Due diligence is an essential, if unexciting, element of effective dealmaking.
As a resource for private equity and venture capital funds, Chris MacLaren’s goal at Winbridge is to offer administrative support, providing investors with meaningful data and sophisticated reporting, allowing fund administrators to focus on raising capital, managing investments and sourcing deals.
“I wanted to create a service firm that could support the robust local private equity community in Cleveland,” says MacLaren, director of fund administration and accounting. “Well-planned and well-executed deals are critical to our clients and so, in turn, they’re critical to our business.”
PE/VC investment volume set a new record in the recently closed third quarter of 2019, at $16.4 billion across 289 deals, according to a report in Business Today. So while rumors of a pending recession continue to spark concern, the pace of dealmaking activity remains strong.
In this Dealmaker Strategies feature, MacLaren talks about his role at Winbridge and his keys to minimizing mistakes when making investments.
Details matter
Winbridge works with both buy-side and sell-side clients providing back office accounting, tax and investor reporting services. The firm also provides customized accounting, financial reporting, bill pay and tax services for management companies, operating companies and family offices.
“Typically with funds on the buy side, we’re brought in to provide insight into tax considerations, funding the deal and ultimately accounting for the deal,” MacLaren says. “We’ve seen funds that haven’t taken care in properly recording platform and follow-on investments. This can cause a significant loss of time and resources upon their exits to unwind the transaction to properly account for the tax consequences of the sale.”
Alternatively, when funds are looking to exit an investment, MacLaren works with fund managers to discuss exit strategy and the tax implications of a sale.
“Ultimately we’re also responsible for recording the sale and providing accurate and meaningful information to our funds’ investors,” MacLaren says.
MacLaren strives to ensure that decisions made today don’t lead to headaches tomorrow.
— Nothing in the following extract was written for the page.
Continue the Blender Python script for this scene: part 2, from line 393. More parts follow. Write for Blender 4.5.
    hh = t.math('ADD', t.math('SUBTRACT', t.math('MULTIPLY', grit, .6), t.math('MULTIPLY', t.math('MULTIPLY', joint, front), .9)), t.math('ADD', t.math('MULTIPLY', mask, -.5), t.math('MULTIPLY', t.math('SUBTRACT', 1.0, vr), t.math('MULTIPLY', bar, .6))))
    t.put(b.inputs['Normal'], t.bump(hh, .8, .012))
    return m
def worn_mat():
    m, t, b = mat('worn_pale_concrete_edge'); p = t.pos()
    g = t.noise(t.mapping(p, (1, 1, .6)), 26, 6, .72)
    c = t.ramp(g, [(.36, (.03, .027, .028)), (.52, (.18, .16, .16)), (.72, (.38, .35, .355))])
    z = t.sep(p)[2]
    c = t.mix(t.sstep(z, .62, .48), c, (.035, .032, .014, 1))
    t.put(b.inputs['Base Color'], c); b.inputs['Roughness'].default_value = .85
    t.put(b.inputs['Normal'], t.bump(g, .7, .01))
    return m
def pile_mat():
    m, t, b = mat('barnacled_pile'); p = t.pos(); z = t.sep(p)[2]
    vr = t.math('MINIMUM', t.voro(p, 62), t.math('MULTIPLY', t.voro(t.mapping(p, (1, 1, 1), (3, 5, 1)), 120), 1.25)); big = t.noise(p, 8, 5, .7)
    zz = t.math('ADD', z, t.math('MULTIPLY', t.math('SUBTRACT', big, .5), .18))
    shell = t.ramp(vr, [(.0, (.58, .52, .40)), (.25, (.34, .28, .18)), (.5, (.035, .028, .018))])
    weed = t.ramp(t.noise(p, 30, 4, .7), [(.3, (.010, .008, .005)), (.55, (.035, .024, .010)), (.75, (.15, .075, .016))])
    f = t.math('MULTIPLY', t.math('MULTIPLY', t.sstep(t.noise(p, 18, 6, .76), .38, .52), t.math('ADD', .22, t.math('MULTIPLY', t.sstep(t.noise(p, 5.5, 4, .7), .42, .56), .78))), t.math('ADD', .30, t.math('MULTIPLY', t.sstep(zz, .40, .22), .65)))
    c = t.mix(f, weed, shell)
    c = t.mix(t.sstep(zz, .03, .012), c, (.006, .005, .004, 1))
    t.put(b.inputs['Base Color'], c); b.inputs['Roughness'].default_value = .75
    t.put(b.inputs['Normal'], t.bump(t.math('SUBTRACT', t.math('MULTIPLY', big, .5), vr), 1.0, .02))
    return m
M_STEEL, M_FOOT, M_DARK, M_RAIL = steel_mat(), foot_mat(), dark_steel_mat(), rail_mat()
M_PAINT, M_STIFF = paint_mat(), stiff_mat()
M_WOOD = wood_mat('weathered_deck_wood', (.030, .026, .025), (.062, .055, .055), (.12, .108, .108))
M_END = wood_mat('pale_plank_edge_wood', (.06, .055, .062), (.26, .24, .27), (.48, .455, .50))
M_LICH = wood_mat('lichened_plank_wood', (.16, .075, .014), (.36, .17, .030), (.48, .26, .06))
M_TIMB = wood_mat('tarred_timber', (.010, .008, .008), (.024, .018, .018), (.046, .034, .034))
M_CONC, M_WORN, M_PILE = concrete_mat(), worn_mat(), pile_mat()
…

PE/VC firms focused on finding the next big thing in a particular industry may not always think to analyze the benefits and potential pitfalls of related tax provisions or things such as qualified small business stock, qualified opportunity zones or other similar variables.
“It’s really thinking through tax considerations of their specific strategies and ensuring that if they have investors that are concerned about unrelated business taxable income and effectively connected income, that we’re structuring the deal accordingly,” he says. “So we’re typically brought in on the earlier side of the acquisition process to ensure that we have the structure in place to find a result that they’re looking for from a tax perspective.”
Does it make sense?
Dealmaking activity continues to lean toward sellers, providing an opportunity for high multiples.
“If you’re a buyer, it’s a matter of trying to figure out where to best utilize your dry powder to make wise investments,” MacLaren says. “On the flip side, if you’re a seller looking to exit some of your portfolio companies, we’ve seen great success with some of those high multiple sells.”
Buyer or seller, the key to minimizing your risk when engaged in dealmaking activity is to embrace the importance of effective due diligence.
“The companies with the most successful deals, it really does come down to making sure that not only the economics make sense, but do the people make sense,” MacLaren says. “Understand the processes and the controls that are in place and try to get a general understanding of what the culture is from the top down to understand if it fits into your portfolio. Is it something that you feel comfortable with investing your resources, your capital and your investors’ capital to help build that company in the future?”